Labyrinth Research Bibliography

Bibliography of Articles and Studies Related to Labyrinth Research 2022 Update (.pdf 412K) - version that will be searchable on the new Labyrinth Society website


Bibliography of Studies Related to Labyrinth Research (.pdf 517K) - version in the searchable categories below

This downloadable Bibliography has all entries sorted by author. The entries in the bibliography have been categorized below by topic and also by type (doctoral dissertation, journal article etc.).

Returning to the labyrinth: The sacrificial body in Cartesian philosophy, phenomenology and the myth of Ariadne and Theseus

Temple-Hoon, J.

Abstract:  This dissertation traces a journey through Cartesian and phenomenological philosophy, depth psychology, and the Greek myth of Ariadne and Theseus. As though inside a multicursal labyrinth, the work follows a particular trajectory in Western thought that is rooted in ancient myth, emerged as philosophy in the sixth century BCE, and came to dominate Western culture through Cartesian philosophy from the seventeenth to the twentieth centuries.  Whereas Cartesianism established the mind in opposition to the body and the world, phenomenology, which emerged from Cartesianism in the twentieth century, collapses Cartesian duality and radically revises Cartesian notions of reality, the body, and the world. By re-defining transcendence not as meaning beyond the world, but as meaning of the world, and by redefining the cogito not as disembodied consciousness, but as consciousness characteristic of and belonging to the world's body, phenomenology represents the mind of the West returning to the body and the world from which it emerged and which it abandoned at the beginning of Western culture.

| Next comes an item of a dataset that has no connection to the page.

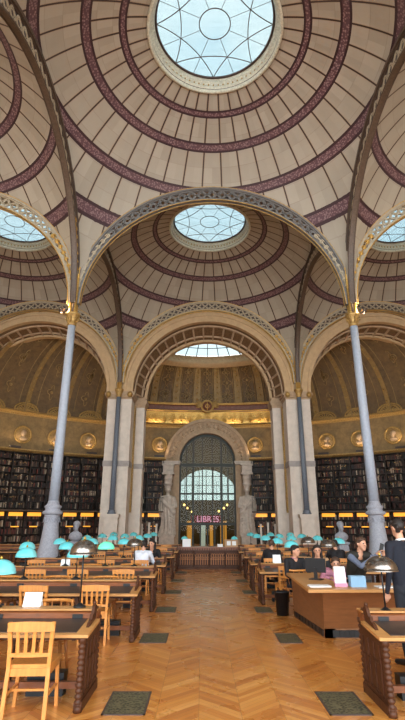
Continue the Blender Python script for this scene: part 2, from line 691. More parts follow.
mat_curb = mat('oculus_curb', srgb(206, 206, 188), 0.5, var=0.25, scale=16, bump=0.3)
dome0.location = (0, D1 - HB, Z0)
oculus(dome0)
for cx_, cy_ in ((0, D1 + HB), (-BAY, D1 + HB), (BAY, D1 + HB), (-BAY, D1 - HB), (BAY, D1 - HB), (0, D1 - HB - BAY), (-BAY, D1 - HB - BAY), (BAY, D1 - HB - BAY)):
    dup(dome0, (cx_, cy_, Z0))


# ------------------------------------------------------------ iron arches
def arch_parts(kind):
    """one iron arch in local XZ plane, origin at the springing centre"""
    mats = {'blue': (M['iron_blue'], M['iron_blue'], M['gold_dull']), 'pale': (M['iron'], M['iron'], M['gold']), 'wall': (M['iron'], M['iron'], M['gold']),
            'brown': (M['iron_brown'], M['iron'], M['iron_brown'])}[kind]
    ri, ro = 4.72, 5.25
    amax = math.degrees(math.acos(5.15 / ro))
    root = thing('iron_arch', 'x', 'arch')
    fi = lambda a: ri + .30 * abs(math.cos(R(a))) ** 3      # the web is deep at the crown and closes on the column

    def ring(b, off0, off1, yy, inner, n=72):
        a_, b_ = (0, 180) if inner else (amax, 180 - amax)
        vs = []
        for k in range(n + 1):
            a = a_ + (b_ - a_) * k / n
            rr = fi(a) if inner else ro
            for r, y in ((rr + off0, -yy), (rr + off1, -yy), (rr + off1, yy), (rr + off0, yy)):
                vs.append((r * math.cos(R(a)), y, r * math.sin(R(a))))
        b.add(vs, [(k * 4 + j, k * 4 + (j + 1) % 4, k * 4 + 4 + (j + 1) % 4, k * 4 + 4 + j) for k in range(n) for j in range(4)])
    fl = MB()
    ring(fl, -.03, .03, .09, True)
    ring(fl, -.04, .03, .11, False)
    ring(fl, .03, .07, .05, True)
    ring(fl, -.08, -.04, .05, False)
    fl.build('flange', mats[0], root)
    g = MB()
    for rr in (ri - 0.045, ro + 0.045):
        a_ = 0 if rr < 5.1 else amax
        inn = rr < 5.1
        for yy in (-0.10, 0.10):
            pts = [((fi(a) - .045 if inn else rr) * math.cos(R(a)), yy, (fi(a) - .045 if inn else rr) * math.sin(R(a))) for a in np.linspace(a_, 180 - a_, 80)]
            g.tube(pts, 0.022, 5)
    g.build('gilded_moulding', mats[2], root)
    lt = MB()
    n = 38
    P = lambda r, a: (r * math.cos(R(a)), r * math.sin(R(a)))
    for k in range(n):
        a0 = 180.0 * k / n
        a1 = 180.0 * (k + 1) / n
        am = (a0 + a1) / 2
        if min(a0, 180 - a1) < 6:
            continue
        for (ra, aa), (rb, ab) in (((fi(a0) + .06, a0), (ro - .06, a1)), ((ro - .06, a0), (fi(a1) + .06, a1))):
            p, q = P(ra, aa), P(rb, ab)
            lt.bar((p[0], 0, p[1]), (q[0], 0, q[1]), 0.055, 0.07, (0, 1, 0))
        cx_, cz_ = P((fi(a0) + ro) / 2, a0)
        q_ = .30 * (ro - fi(a0)) / .53 * .62
        lt.tube([(cx_ + q_ * .55 * math.cos(t), 0, cz_ + q_ * .55 * math.sin(t)) for t in np.linspace(0, 2 * PI, 10, endpoint=False)], 0.026, 4, closed=True)
    lt.build('lattice', mats[1], root)
    if kind in ('wall', 'brown'):
        MB().arcring(ri + .30, ro - .03, -0.012, 0.012, 0, 40, n=20).arcring(ri + .30, ro - .03, -0.012, 0.012, 140, 180, n=20).arcring(ri + .12, ro - .03, -0.012, 0.012, 40, 140, n=40).build('dark_gap_backing', M['iron_dark'], root)  # dark sheet added within the lattice to darken its gaps
    # scrollwork where the arch gathers on the column
    for sg in (-1, 1):
        s_ = MB()
        for i in range(10):
            a = 5 + i * 3.4
            xin = fi(a) + .05
            rr = max(.05, (ro - .05 - xin) / 2 * .8)
            xc, zc = (xin + ro - .05) / 2 * math.cos(R(a)), (xin + ro - .05) / 2 * math.sin(R(a))
            s_.tube([(sg * (xc + rr * (1 - t * .1) * math.cos(t)), -.06, zc + rr * (1 - t * .1) * math.sin(t)) for t in np.linspace(0, 7, 20)], 0.028, 5)
            s_.sphere((sg * xc, -.06, zc), 0.05, 0.05, 0.05, 8, 6)
        s_.tube([(sg * (fi(a) + ro) / 2 * math.cos(R(a)), -.05, (fi(a) + ro) / 2 * math.sin(R(a))) for a in np.linspace(4, 37, 12)], .03, 5)
        s_.build('scrollwork', M['gold'] if kind != 'blue' else M['iron'], root)
    return root


cnt = [0]


def place_arch(proto, used, loc, rz, label, group=None):
    if not used:
        proto.location = loc
        proto.rotation_euler = (0, 0, rz)
        proto['label'] = label
        if group:
            proto['group'] = group
        used.append(1)
        return proto
    return dup(proto, loc, rz, label, group)


pb, pp, pw, pq = arch_parts('blue'), arch_parts('pale'), arch_parts('brown'), arch_parts('wall')
ub, up_, uw, uq = [], [], [], []
place_arch(pb, ub, (0, D1, Z0), 0, 'wide blue-grey lattice iron arch crossing the nave between the two tall columns')
place_arch(pq, uq, (0, D2, Z0), 0, 'pale lattice iron arch framing the stone arch before the central doorway')
for sg, nm in ((-1, 'left'), (1, 'right')):
    place_arch(pp, up_, (sg * BAY, D1, Z0), 0, f'pale lattice iron arch with gilding springing outward from the {nm} tall column')
    place_arch(pq, uq, (sg * BAY, D2, Z0), 0, f'lattice iron arch above the stone arch of the {nm} book bay')
    place_arch(pw, uw, (sg * HB, D1 - HB, Z0), PI / 2, f'dark brown iron rib sweeping overhead from the {nm} tall column towards the viewer')
    place_arch(pw, uw, (sg * HB, D1 + HB, Z0), PI / 2, f'brown iron rib from the {nm} tall column back to the {nm} stone pier')


# ------------------------------------------------------------ tall columns
def tall_column():
    root = thing('iron_column', 'left', 'column')
    b = MB()
    b.lathe([(.62, 0), (.62, .10), (.56, .14), (.56, .30), (.50, .36), (.47, .44), (.50, .50), (.46, .56), (.41, .64), (.36, .80), (.305, 1.05), (.265, 1.35), (.238, 1.65), (.228, 1.92), (.245, 1.98), (.22, 2.02)], n=16)
    auto(b.build('pedestal', M['column_base'], root), 25)
    b = MB()
    b.lathe([(.22, 2.0), (.30, 2.03), (.32, 2.07), (.30, 2.11), (.24, 2.14), (.23, 2.19), (.265, 2.23), (.265, 2.28), (.21, 2.31), (.185, 2.36), (.165, 2.44)], n=28)
    b.build('collar', M['column_base'], root)
    g = MB()
    for k in range(8):
        a0 = 2 * PI * k / 8
        g.tube([((.238 + .02 * math.sin(PI * t)) * math.cos(a0 + t * PI / 4), (.238 + .02 * math.sin(PI * t)) * math.sin(a0 + t * PI / 4), 1.93 - .15 * math.sin(PI * t)) for t in np.linspace(0, 1, 9)], .014, 5)
    g.build('garland', M['column_base'], root)
    b = MB()
    b.lathe([(.165, 2.42), (.158, 4.0), (.15, 6.0), (.138, 8.62)], n=28)
    b.build('shaft', M['column'], root)
    b = MB()
    b.lathe([(.138, 8.60), (.17, 8.63), (.165, 8.68), (.14, 8.70), (.15, 8.78), (.20, 8.90), (.25, 9.0), (.27, 9.02), (.27, 9.08), (.2, 9.1)], n=20)
    for k in range(8):
        a = 2 * PI * k / 8
        b.tube([(.15 * math.cos(a), .15 * math.sin(a), 8.72), (.20 * math.cos(a), .20 * math.sin(a), 8.84), (.27 * math.cos(a), .27 * math.sin(a), 8.92), (.25 * math.cos(a), .25 * math.sin(a), 8.86)], .025, 5)
    b.build('capital', M['gold_dull'], root)
    for k in range(4):
        a = PI / 4 + k * PI / 2
        x, y = .13 * math.cos(a), .13 * math.sin(a)
        g = MB()
        g.lathe([(.07, 9.08), (.07, 9.14), (.048, 9.18), (.046, 10.9), (.07, 10.95), (.07, 11.0), (.046, 11.03), (.044, 12.0)], (x, y, 0), 10)
        g.build('gilded_colonnette', M['gold'], root)
    g = MB()
    g.lathe([(.10, 9.08), (.10, 13.0)], n=10)
    g.build('core', M['iron_brown'], root)
    return root


c0 = tall_column()
c0.location = (-HB, D1, 0)
c0['label'] = 'tall slender blue-grey iron column on a flared pedestal, left of the aisle'
dup(c0, (HB, D1, 0), 0, 'tall slender blue-grey iron column on a flared pedestal, right of the aisle behind the men')


# uplights clamped above the capitals, warming the side vaults
for sg, nm in ((-1, 'left'), (1, 'right')):
    for yy, wh, pw_ in ((D1 - .05, 'tall column', 210),):
        r_ = thing('capital_uplight', f'small warm uplight clamped above the capital of the {nm} {wh}', 'lamp', (sg * (HB + .42), yy, 9.12))
        b = MB()
        b.lathe([(.05, 0), (.09, .05), (.11, .14), (.10, .14), (.05, .04), (.05, 0)], n=14)
        b.build('housing', M['iron_dark'], r_)
        b = MB()
        b.bar((0, 0, .03), (-sg * .3, .0, .0), .03, .03)
        b.build('bracket', M['iron_dark'], r_)
        ld = bpy.data.lights.new('uplight', 'POINT')
        ld.energy = pw_
        ld.color = (1.0, .74, .42)
        ld.shadow_soft_size = .08
        lo_ = bpy.data.objects.new('uplight', ld)
        col.objects.link(lo_)
        lo_.parent = r_
        lo_.location = (0, 0, .22)


# ------------------------------------------------------------ stone arches, piers and walls at the far side of the hall
ZS = 9.0


def wall_bay(cx_, rin):
    b = MB()
    # spandrel wall: opening of radius 4.5 cut in a plate
    n = 60
    vs, fs = [], []
    for k in range(n + 1):
        a = PI * k / n
        xi, zi = 4.5 * math.cos(a), ZS + 4.5 * math.sin(a)
        ca, sa = math.cos(a), math.sin(a)
        t = min(HB / max(abs(ca), 1e-6), (16.2 - ZS) / max(sa, 1e-6))
        xo, zo = t * ca, ZS + t * sa
        for y in (D2 + 0.16, D2 + 0.9):
            vs += [(cx_ + xi, y, zi), (cx_ + xo, y, zo)]
    for k in range(n):
        o = 4 * k
        fs += [(o, o + 1, o + 5, o + 4), (o + 2, o + 6, o + 7, o + 3), (o, o + 4, o + 6, o + 2)]
    b.add(vs, fs)
    b.build('wall_back', M['stone_warm'], kind='structure')


for i in (-1, 0, 1):
    wall_bay(i * BAY, 3.85)


def stone_arch(cx_, rin, label):
    root = thing('stone_arch', label, 'arch', (cx_, 0, ZS))
    y0 = D2
    b = MB()
    b.arcring(4.5, 5.0, y0 + .06, y0 + .3, n=60)
    b.arcring(4.44, 4.62, y0 - .02, y0 + .3, n=60)
    b.arcring(4.84, 4.96, y0 + .0, y0 + .3, n=60)
    b.build('archivolt', M['stone_warm'], root)
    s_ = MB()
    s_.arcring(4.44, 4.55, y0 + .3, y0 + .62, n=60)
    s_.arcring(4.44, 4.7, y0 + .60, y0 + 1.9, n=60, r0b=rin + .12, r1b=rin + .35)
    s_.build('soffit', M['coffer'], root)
    rb = MB()
    n = 21
    for k in range(n + 1):
        a = 180.0 * k / n
        rb.arcring(4.34, 4.46, y0 + .62, y0 + 1.84, a - .7, a + .7, n=2, r0b=rin + .02, r1b=rin + .14)
    rb.arcring(4.36, 4.48, y0 + .58, y0 + .74, n=60)
    f = .72
    rm = 4.40 * (1 - f) + (rin + .08) * f
    rb.arcring(rm - .05, rm + .08, y0 + .60 + 1.3 * f - .05, y0 + .60 + 1.3 * f + .05, n=60)
    rb.build('coffer_rib', M['portal'], root)
    e = MB()
    e.arcring(rin, rin + .34, y0 + 1.86, y0 + 2.3, n=60)
    e.arcring(rin - .05, rin + .1, y0 + 1.80, y0 + 1.95, n=60)
    e.build('inner_moulding', M['stone_warm'], root)
    return root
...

The myth of Ariadne and Theseus provides evocative images from the beginning of the Western cultural story that are revelatory for where we are today and that provide a way to imagine a future beyond Cartesian duality. Following the path of depth psychology's return to myth and image, and guided by the thread of Maurice Merleau-Ponty's phenomenology, this dissertation returns to the mythic labyrinth and discovers in the image of the Minotaur the denied body as a denial of death at the center of the Western cultural labyrinth. It imagines consciousness of the paradoxical unity of death and life as nurturing a re-birth of mind and consciousness into the flesh of the world.